The United States was providing significant air support, food, equipment and salaries to Afghan forces, he said. The United States will complete the withdrawal of its forces this month in exchange for Taliban promises to prevent Afghanistan being used for international terrorism.
The Taliban promised not to attack foreign forces as they withdraw but did not agree to a ceasefire with the government. A commitment by the Taliban to talk peace with the government side has come to nothing as they eye military victory.
A senior Taliban leader told Reuters that the head of the group's Political Office, Mullah Abdul Ghani Baradar, met US Special Envoy for Afghan Reconciliation Ambassador Zalmay Khalilzad in Doha on Tuesday.
No details of the meeting have been released. One of the meetings expected to take place on Wednesday will be of the Troika Plus - a platform led by the United States, China and Russia. The Taliban leader, requesting anonymity, said that a Taliban delegation would also take part.
During their previous rule, the Taliban were never completely in control of the north but this time they seem intent on securing it before closing in on the capital.
Ghani is now appealing for help from the old regional war lords he spent years sidelining as he attempted to project the authority of his central government over wayward provinces. In the south, government forces were battling Taliban fighters around the city of Kandahar and thousands of civilians from outlying areas had taken refuge there, a resident said.
The Taliban have captured districts bordering Tajikistan, Uzbekistan, Iran, Pakistan and China. Meanwhile, the Afghan government has brought changes in key army positions.
Commander of the Special Operations Corps General Hebatullah Alizai has been appointed as Chief of Army Staff, replacing General Wali Mohammad Ahmadzai. Ahmadzai was removed as Chief of Army Staff after the Taliban advanced on major cities in the past week.
Meanwhile, General Sami Sadat commander of the 215 Maiwand Corps has been appointed as Commander of the Special Operations Corps, replacing Alizai.

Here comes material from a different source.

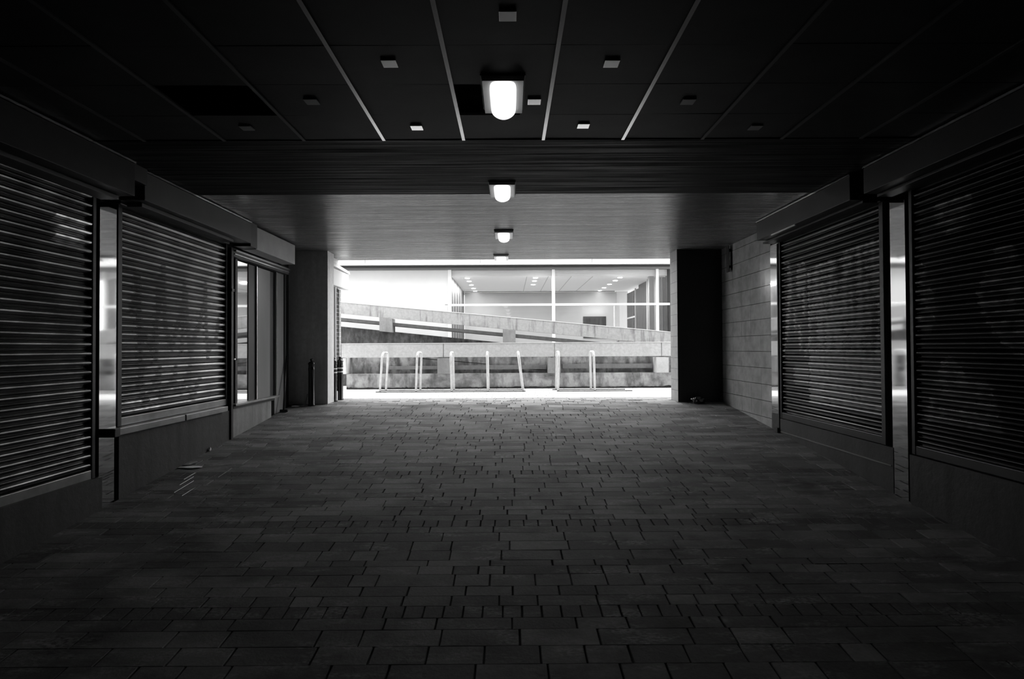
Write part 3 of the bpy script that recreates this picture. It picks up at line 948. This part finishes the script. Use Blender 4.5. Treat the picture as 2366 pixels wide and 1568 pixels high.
# interior
BY = 24.4
box_part('interior_ceiling', M['in_ceil'], t, -2.2, 5.3, FY + 0.1, 26.0, 3.37, 3.6)
box_part('interior_floor', M['in_floor'], t, -2.2, 9.0, FY + 0.1, 26.0, -0.1, 0.0)
box_part('interior_back_wall', M['in_wall'], t, -1.85, 4.38, BY, BY + 0.1, 0.0, 3.33)
box_part('ceiling_shadow_gap', M['joint'], t, -1.85, 4.3, BY - 0.02, BY, 3.335, 3.365)
box_part('interior_pale_wall', M['in_light'], t, 4.38, 4.9, BY + 0.3, BY + 0.4, 0.0, 3.4)
m = MB()
yy = FY + 0.25
k = 0
while yy < BY - 0.3:
    m.box(-2.0, -1.88 - 0.0, yy, yy + 0.30, 0, 3.365, k % 3 % 2); yy += 0.34; k += 1
m.box(-2.05, -1.86, BY - 0.35, BY + 0.05, 0, 3.365, 0)
m.box(-2.1, -2.0, FY + 0.1, BY, 0, 3.37, 0)
m.build('louvre_wall', [M['slat_dark'], M['slat_mid']], t)
for k, x in enumerate((0.55, 1.25, 2.0, 2.7)):
    box_part('ceiling_joint', M['in_wall'], t, x, x + 0.02, FY + 0.2, BY, 3.362, 3.371)
# right partition: dark glazed panels, columns and a rail
m = MB()
m.box(4.78, 4.88, 20.1, 22.1, 0, 3.36, 0)
m.box(4.80, 4.90, 22.1, 24.4, 0, 3.25, 0)
m.build('partition', M['in_dark'], t)
box_part('partition_post', M['frame_dark'], t, 4.77, 4.80, 23.0, 23.12, 0, 3.22)
box_part('partition_post', M['slat_mid'], t, 4.76, 4.80, 22.6, 22.72, 0, 3.30)
box_part('partition_rail', M['in_wall'], t, 4.765, 4.79, 22.7, 24.3, 2.2, 2.26)
box_part('column', M['head'], t, fx(4.745) + .0, fx(4.745) + 0.16, FY + 0.25, FY + 0.45, 0, 3.6)
m = MB()
for k, (a, b, mi) in enumerate(((5.0, 5.06, 1), (5.12, 5.16, 0), (5.2, 5.24, 1), (5.28, 5.38, 0))):
    m.box(fx(a), fx(b), FY + 0.5, FY + 0.6, 0, 3.5, mi)
m.box(fx(4.9), fx(5.6), FY + 1.2, FY + 1.3, 0, 3.6, 2)
m.build('curtain', [M['slat_dark'], M['slat_mid'], M['in_wall']], t)
bulb = bpy.data.lights.new('downlight_bulb', 'AREA'); bulb.shape = 'DISK'; bulb.size = 0.12; bulb.energy = 42
for x in (-1.40, 0.86, 3.66):
    for y in (19.75, 20.65, 21.85, 23.1, 24.2):
        if x == 0.86 and y > 22: continue
        m = MB(); m.lathe([(0.075, -0.012), (0.075, -0.0005)], (x, y, 3.37), 16)
        d = m.build('downlight', M['spot'], t)
        if y > 24: continue
        lo = bpy.data.objects.new('downlight_bulb', bulb); COL.objects.link(lo); lo.parent = d
        lo.location = (x, y - FY, 3.352)
# wall-washed picture on the back wall
p = thing('framed_panel', 'dark framed panel hanging on the lit back wall inside the building opposite', 'picture', (3.46, BY - 0.04, 1.55))
box_part('frame', M['frame_dark'], p, 3.0, 3.93, BY - 0.05, BY - 0.002, 1.45, 2.325, bevel=0.006)
box_part('panel', M['in_dark'], p, 3.06, 3.87, BY - 0.056, BY - 0.049, 1.52, 2.25)
wash = bpy.data.lights.new('picture_light', 'AREA'); wash.shape = 'RECTANGLE'; wash.size = 0.8; wash.size_y = 0.05; wash.energy = 0.9
wo_ = bpy.data.objects.new('picture_light', wash); COL.objects.link(wo_)
wo_.location = (3.46, BY - 0.25, 2.45); wo_.rotation_euler = (math.radians(150), 0, 0)

# ------------------------------------------------------------------ brick wing beyond the left pier
t = thing('brick_building', 'brick building corner beyond the left pier, with doorway', 'building', (-4.2, 12.2, 0))
box_part('dark_brick_wall', M['brick_d'], t, -7.0, -3.59, 12.15, 12.54, 0, 2.30)
box_part('pale_brick_wall', M['brick_l'], t, -7.0, -3.58, 12.54, 12.67, 0, 2.30)
box_part('lintel', M['white'], t, -7.0, -3.63, 11.86, 12.65, 2.305, 3.3)
box_part('door_frame', M['frame_dark'], t, -3.76, -3.62, 11.86, 12.15, 0, 2.22)
box_part('downpipe', M['white_frame'], t, -3.565, -3.52, 12.08, 12.12, 0.0, 2.30)
t = thing('canopy_sign', 'blank white sign box on the brick corner beyond the left pier', 'sign', (-3.6, 12.4, 2.3))
box_part('box', M['white'], t, -3.62, -3.50, 11.86, 13.0, 2.32, 2.66, bevel=0.01)
m = MB(); m.hexa([(-3.62, 11.86, 2.665), (-3.49, 11.86, 2.70), (-3.49, 13.06, 2.675), (-3.62, 13.06, 2.665), (-3.62, 11.86, 2.80), (-3.52, 11.86, 2.80), (-3.50, 13.06, 2.725), (-3.62, 13.06, 2.74)])
m.build('cover_flashing', M['white_frame'], t)
# things standing by the brick corner
t = tag(box_part('small_carton', M['paper'], None, -3.56, -3.515, 12.155, 12.205, 0, 0.19, bevel=0.006), 'small white carton standing on the ground by the brick corner bollards', 'litter')

# ------------------------------------------------------------------ odds and ends on the passage floor
def crumple(name, mat, c, size, seed, amp=0.35, sub=3):
    bm = bmesh.new(); bmesh.ops.create_icosphere(bm, subdivisions=sub, radius=1)
    for v in bm.verts:
        d = 1 + amp * noise.noise(v.co * 1.7 + Vector((seed, 0, 0))) + amp * 0.6 * noise.noise(v.co * 4.1 + Vector((0, seed, 0)))
        q = v.co * d
        v.co = (c[0] + q.x * size[0], c[1] + q.y * size[1], c[2] + max(q.z * size[2], -size[2] * 0.8) + size[2] * 0.8)
    m = MB(); m.add_bm(bm); return m.build(name, mat)
tag(crumple('refuse_bag', M['bag'], (3.55, 11.30, floor_z(11.3)), (0.13, 0.09, 0.075), 3), 'crumpled glossy black plastic bag at the foot of the right pier', 'bag')
tag(crumple('paper_scrap', M['paper'], (-4.02, 11.2, floor_z(11.2)), (0.07, 0.05, 0.012), 9), 'crumpled pale paper on the ground at the foot of the left pier', 'litter')
tag(crumple('paper_scrap', M['paper'], (-4.09, 8.16, floor_z(8.16)), (0.015, 0.02, 0.03), 5), 'tiny white paper scrap against the plinth under the graffiti shutter', 'litter')
t = thing('broom_handle', 'thin black pole leaning in the dark recess beside the left shop window', 'pole', (-4.0, 10.75, floor_z(10.75)))
m = MB(); m.tube([(-4.06, 10.72, floor_z(10.72) + 0.03), (-4.145, 11.1, 0.92)], 0.014, 10); m.build('handle', M['iron'], t)
m = MB(); m.bbox(-4.12, -3.98, 10.69, 10.74, floor_z(10.69) + 0.004, floor_z(10.7) + 0.05, b=0.008); m.build('head', M['iron'], t)
m = MB(); m.tube([(-3.86, 11.25, floor_z(11.25) + 0.008), (-3.828, 11.31, 0.20)], 0.012, 8)
tag(m.build('loose_stick', M['conc_block']), 'short pale stick leaning by the bollard before the left pier', 'stick')

tag(crumple('wrapper', M['paper'], (-3.95, 7.42, floor_z(7.42)), (0.15, 0.065, 0.006), 14, 0.25), 'flattened white wrapper on the paving below the graffiti scrawled shutter', 'litter')
tag(crumple('wrapper', M['bottom'], (-4.04, 7.6, floor_z(7.6)), (0.05, 0.16, 0.006), 22, 0.3), 'grey smear of wet litter against the wall below the graffiti scrawled shutter', 'litter')
# wet arrises of a few setts near the left wall
m = MB()
for (x, y, L) in ((-3.42, 7.02, 0.35), (-3.5, 6.85, 0.2), (-3.78, 6.95, 0.25), (-3.72, 6.75, 0.3), (-3.64, 6.5, 0.4), (-3.5, 6.4, 0.3)):
    m.face([(x, y, floor_z(y) + 0.001), (x - 0.002, y, floor_z(y) + 0.005), (x - 0.002, y + L, floor_z(y + L) + 0.005), (x, y + L, floor_z(y + L) + 0.001)])
o = m.build('joint_water', M['water'], fix=False)
tag(o, 'thin lines of water shining in the paving joints near the left wall', 'water', kind='stuff')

Also Afghanistan’s acting finance minister Khalid Payenda resigned and left the country after the Taliban captured key customs posts bleeding the administration of revenue, reinforcing the government’s isolation as the militants made swift gains.

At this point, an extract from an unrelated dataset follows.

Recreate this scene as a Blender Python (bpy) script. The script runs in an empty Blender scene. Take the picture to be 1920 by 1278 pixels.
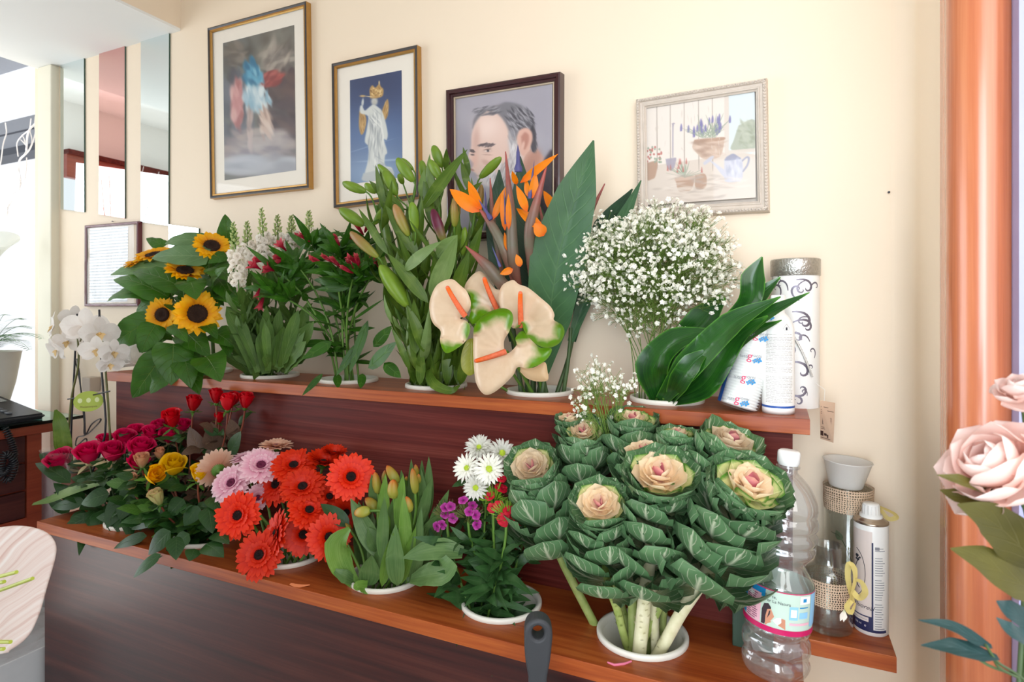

Payenda has “resigned and left the country because Afghanistan is grappling with declining revenues after the takeover of the custom posts,” Finance Ministry spokesman Mohammad Rafi Tabe said in a phone interview to a foreign media outlet Wednesday. “The deteriorating security situation” and traveling to be with his ailing wife abroad, were the other reasons Tabe gave.
On Wednesday, the Taliban seized the ninth provincial capital in Afghanistan and a local army headquarters, completing their blitz across the country’s northeast and pressing their offensive elsewhere, officials said Wednesday.

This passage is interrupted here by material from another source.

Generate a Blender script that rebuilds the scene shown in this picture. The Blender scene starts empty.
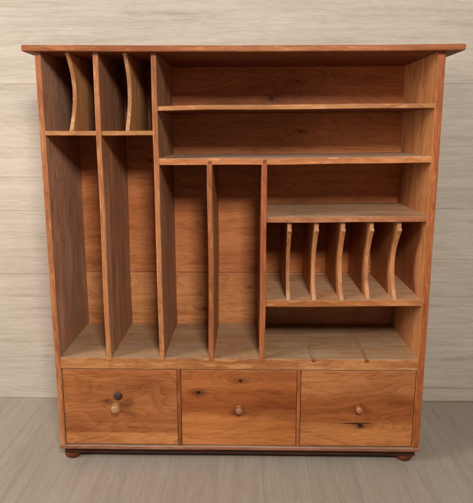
import bpy, bmesh, math, random, zlib
from mathutils import Vector, Matrix, noise as mnoise
from math import radians, sin, cos, pi

scene = bpy.context.scene
COL = scene.collection
random.seed(4)

# ------------------------------------------------------------------ dimensions (metres)
W = 0.90
XL, XR = -0.4366, 0.4329            # inner faces of the two sides
D = 0.267                            # inner depth
YW = 0.352                           # wall plane
Z_MOULD0, Z_BASE = 0.031, 0.0446
Z_RB, Z_RT = 0.2493, 0.2781
Z_TOP0, Z_TOP1 = 0.9868, 1.0006
D1, D2, D3, D4 = -0.3165, -0.1878, -0.0664, 0.0570
TD = 0.0122                          # divider thickness

# ------------------------------------------------------------------ node helper
class G:
    def __init__(self, name):
        self.m = bpy.data.materials.new(name)
        self.m.use_nodes = True
        self.t = self.m.node_tree
        self.t.nodes.clear()
        self.out = self.n('ShaderNodeOutputMaterial')
        self.b = self.n('ShaderNodeBsdfPrincipled')
        self.l(self.b.outputs[0], self.out.inputs[0])
        self.co = self.n('ShaderNodeTexCoord')
    def n(self, t, **kw):
        x = self.t.nodes.new(t)
        for k, v in kw.items(): setattr(x, k, v)
        return x
    def l(self, a, b): self.t.links.new(a, b)
    def put(self, sock, v):
        if isinstance(v, bpy.types.NodeSocket): self.l(v, sock)
        elif v is not None: sock.default_value = v
    def math(self, op, a, b=None, c=None, clamp=False):
        x = self.n('ShaderNodeMath', operation=op); x.use_clamp = clamp
        self.put(x.inputs[0], a)
        if b is not None: self.put(x.inputs[1], b)
        if c is not None: self.put(x.inputs[2], c)
        return x.outputs[0]
    def vm(self, op, a, b=None):
        x = self.n('ShaderNodeVectorMath', operation=op)
        self.put(x.inputs[0], a)
        if b is not None: self.put(x.inputs[1], b)
        return x.outputs['Value'] if op in ('LENGTH', 'DOT_PRODUCT') else x.outputs[0]
    def mapping(self, loc, scale, vec=None):
        x = self.n('ShaderNodeMapping')
        self.l(vec or self.co.outputs['Object'], x.inputs['Vector'])
        x.inputs['Location'].default_value = loc
        x.inputs['Scale'].default_value = scale
        return x.outputs[0]
    def noise(self, vec, scale=1.0, detail=4.0, rough=.55, dist=0.0):
        x = self.n('ShaderNodeTexNoise')
        self.l(vec, x.inputs['Vector'])
        x.inputs['Scale'].default_value = scale
        x.inputs['Detail'].default_value = detail
        x.inputs['Roughness'].default_value = rough
        x.inputs['Distortion'].default_value = dist
        return x.outputs[0]
    def rng(self, v, a, b, c, d, smooth=False):
        x = self.n('ShaderNodeMapRange')
        if smooth: x.interpolation_type = 'SMOOTHSTEP'
        self.put(x.inputs[0], v)
        for i, k in enumerate((a, b, c, d)): x.inputs[1 + i].default_value = k
        return x.outputs[0]
    def mix(self, f, a, b, mode='MIX'):
        x = self.n('ShaderNodeMixRGB', blend_type=mode)
        self.put(x.inputs[0], f)
        for i, v in ((1, a), (2, b)):
            if isinstance(v, (tuple, list)): v = (*v[:3], 1.0)
            self.put(x.inputs[i], v)
        return x.outputs[0]
    def grey(self, v):
        x = self.n('ShaderNodeCombineColor')
        for i in range(3): self.l(v, x.inputs[i])
        return x.outputs[0]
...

Hujatullah Kheradmand, a lawmaker from Badakhshan, said the Taliban had seized his province’s capital, Faizabad.
The fall of the capitals of Badakhshan and Baghlan provinces to the northeast and Farah province to the west put increasing pressure on the country’s central government to stem the tide of the advance, even as it lost a major base in Kunduz. Afghan President Ashraf Ghani rushed to Balkh province, already surrounded by Taliban-held territory, to seek help in pushing back the militants from warlords linked to allegations of atrocities and corruption.
The success of the Taliban offensive also calls into question whether they’d ever rejoin long-stalled peace talks in Qatar aimed at moving Afghanistan toward an inclusive interim administration as the West hoped.
Humayoon Shahidzada, a lawmaker from the western province of Farah, confirmed Wednesday to The Associated Press his province’s capital of the same name fell. Neighboring Nimroz province was overrun in recent days after a weeklong campaign by the Taliban.
“The situation is under control in the city, our mujahedeen are patrolling in the city,” one Taliban fighter who did not give his name said, referring to his fellow insurgents as “holy warriors.”
The Taliban earlier captured six other provincial capitals in the country in less than a week. On Wednesday, the headquarters of the Afghan National Army’s 217th Corps at Kunduz airport fell to the Taliban, according to Ghulam Rabani Rabani, a provincial council member in Kunduz, and lawmaker Shah Khan Sherzad. The insurgents posted video online they said showed surrendering troops.
The corps is one of seven across the army and its loss represents a major setback. The province’s capital, also called Kunduz, was already among those seized, and the capture of the base now puts the country’s northeast firmly in Taliban hands.
It wasn’t immediately clear what equipment was left behind for the insurgents, though a Taliban video showed them parading in Humvees and pickup trucks. Another video showed fighters on the airport’s tarmac next to an attack helicopter without rotor blades.
In addition to the northeast, much of northern Afghanistan has also fallen to the Taliban, except for Balkh province. There, warlords Abdul Rashid Dostum, Atta Mohammad Noor and Mohammad Mohaqiq planned to mobilize forces in support of the Afghan government to push back the Taliban.
Dostum in particular has a troubled past, facing investigations after the 2001 US-led invasion for killing hundreds of Taliban fighters last year by letting them suffocate in sealed shipping containers.
On Wednesday, Dostum said that the Taliban “won’t be able to leave north and will face the same fate” as the suffocated troops. After a 20-year Western military mission and billions of dollars spent training and shoring up Afghan forces, many are at odds to explain that collapse.